El escritor tenía pelazo y gestos suaves. A veces la vida es estética, y lo demás no importa

Iñaki Uriarte. MARUXA
photo_camera MARUXA

QUEDÉ A cenar con Iñaki Uriarte a las nueve de la noche, en el restaurante Monterrey, de Bilbao. Al fin íbamos a conocernos. Hacía calor y fresco a la vez. Para días así siempre salgo con chaqueta, pero en la mano, solo para agarrar. Me preguntaba si me encontraría al Uriarte de las solapas de sus diarios, cuya biografía se reduce a un "Iñaki Uriarte nació en Nueva York (1946), es de San Sebastián y vive en Bilbao", o a otro. Yo prefería a otro, como el que aparece en esa entrada de los diarios donde cuenta que "una vez fabriqué una bomba. Negocié con drogas. Me dejó una mujer, dejé a otra. Un día se incendió mi casa, me han robado, he padecido una inundación y una sequía, me he estrellado en un coche, fui amigo de alguien que murió asesinado y fue enterrado por los asesinos en su propio jardín. También conocí a un hombre que mató a otro hombre, y a uno que se ahorcó».

Uriarte me estaba esperando en la terraza del restaurante con su amigo Miguel González San Martín, escritor y columnista de El Correo, con el que cena una vez a la semana. Los coches que circulaban por Gran Vía los despeinaban y peinaban con su velocidad. Iñaki sostenía entre los dedos un cigarro completamente blanco, como los ataúdes de niños. Qué pelazo, pensé, y qué suavidad de gestos. A veces la vida era estética, y lo demás no importaba. Hechas las presentaciones, pregunté si habíamos quedado en el Monterrey porque era un buen sitio para tomar el pulso a Bilbao. Me miraron con extrañeza, y les expliqué que un amigo escultor sostiene que para conocer de verdad una ciudad como Ourense, por ejemplo, hay que visitar Motosierras Ojeda y la Ferretería Americana. Nada de acudir a las Burgas, la calle del Paseo o la catedral. Si te adentras en esos establecimientos, y observas cómo interactúan clientes y empleados, descubres los vulgares secretos de la ciudad.

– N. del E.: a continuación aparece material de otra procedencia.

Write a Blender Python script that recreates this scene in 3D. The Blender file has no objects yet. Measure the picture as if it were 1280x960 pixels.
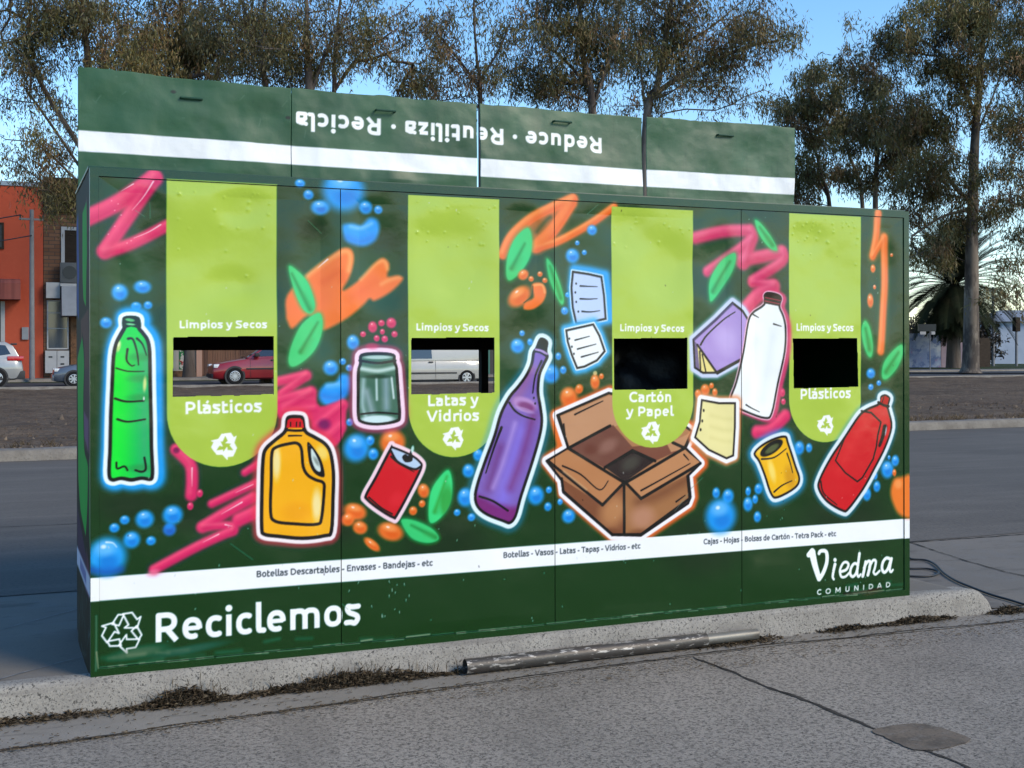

Te podías quedar horas contemplando la elegancia con que Iriarte se tuteaba con los días. Nada lo desviaba del placer de vivir y de hacer solo lo que quería, que a menudo es no hacer nada. En los últimos tiempos, por ejemplo, había renunciado a la nacionalidad estadounidense por voluntad propia. "Será por Trump, claro" estaba yo a punto de afirmar, cuando aclaró que ser español y estadounidense lo obligaba, para cualquier gestión, a pasar por el doble de ventanillas que un español a secas. "La gota que colmó el vaso fue que el banco me puso reparos a abrir una cuenta".

Pese a la calma que aplicaba a su relación con el mundo, me pareció que estaba vigilante, por si aparecía una tontería y tenía que huir. Yo ya sabía, por sus diarios, que no soportaba la grandilocuencia. Disfruta prestando atención a la naturaleza, sin intervenir demasiado en ella. Reniega del trabajo sucio. Ya no escribe, me confesó. Solo unas pequeñas notas informativas que publica en El Correo, y que no firma. En realidad, nunca escribió, salvo para él. En algún momento afirmó que un diario es básicamente un monólogo, "y no voy a andarme con muchas florituras retóricas para hablarme a mí mismo". Un día algunos amigos lo enredaron y acabó publicando sus textos en Pepitas de calabaza. Cribó una parte, que permanece inédita, y que si un día se reúnen sus diarios en un único volumen, quizás rescate.

Al acabar de cenar nos pusimos a hablar de Philip Roth, fallecido el día anterior. Uriarte lo había leído y lo admiraba realmente. Salió el tema del Nobel, y al hacerlo emergió una anécdota que incumbía a la parte no publicada de los diarios. Entre el material sobre el que trabajó para el primer volumen (1999- 2003), dejó fuera una anotación que de haber incluido le habría dado fama de visionario, bromeó. Esa entrada fue un "arrebato profético" en el que escribía que a Roth nunca le concederían el Nobel, que seguramente iría a parar algún año a Alice Munro. Ambos eran grandísimos escritores, pero además Roth era "un gilipollas" y Munro "encantadora". Casi lo confesó con apuro, por llamar gilipollas a Roth en un papel secreto. Y después siguió fumando. No dejó de fumar en toda la noche. "Es bueno para mi salud", aseguró.